Once you establish materials in space, power plants in space, robots in space, it is a lot easier to move things further out.

The end game to me is having separation between heavy materials in space and on earth and only transporting the lightest and most valuable between the two. (humans/gold/diamonds) etc.



With current launch costs everything in LEO is worth about as much as gold per LB ~5-10k vs 20k. Thus in the short term mining water taking it to LEO and splitting it into Oxygen and Hydrogen for fuel tanks is probably a lot more profitable than shipping Gold / Platinum back to earth.

PS: An ION drive tug boats to move stuff from LEO to geosynchronous orbit is IMO the most needed infrastructure to make space cheaper.


My point is that it is likely they will mine for other metals and materials overtime. As long as you can amass materials in space and keep it in geosynchronous orbit you can wait until future people get to space and can build spacecraft with them.

To your point, water may be the best thing to mine but I wouldn't invest my time there specifically. I would get whatever material I could as easily as possible since I would not know what future missions/propulsion systems would be.

Further, if you found an abundance of something with even a low energy/weight ratio or no known way to use it for energy it is entirely possible that someone on earth will figure it out, buy it from you and use it to travel.

The cool thing is that whatever you get could be traded on some type of commodities/futures market with delivery in space which means you could theoretically sell it right after you mine it even if no one takes control or uses the material for 20 years.

While the author assumes they will mine asteroids, I think it is just as likely they will build something to pick up and consolidate space junk.

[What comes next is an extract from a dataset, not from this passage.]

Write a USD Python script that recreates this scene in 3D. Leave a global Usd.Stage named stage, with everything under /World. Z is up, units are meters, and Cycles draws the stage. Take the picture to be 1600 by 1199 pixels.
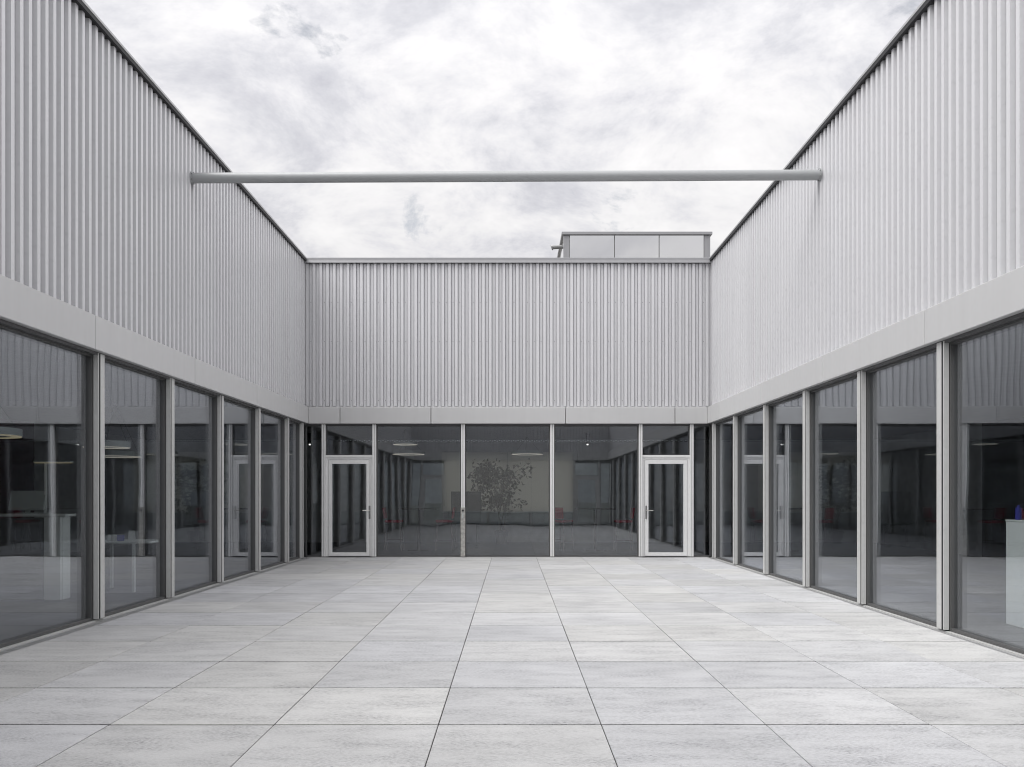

That will probably be the most profitable venture and has the dual property that it will prevent damage to other vehicles once pulled from orbit.


Storage on long time frames would mean more expensive, long-term bets for the companies responsible? I'd assume that they'd already be gambling in the early stages setting this stuff up and looking for a pay-off within a reasonable time frame.


I'm not sure if it would cost much to store or not. They might be able to use carbon fiber boxes (built in space) and get it in to high orbit. Satellites can stay up there for a long time with limited/no additional expense.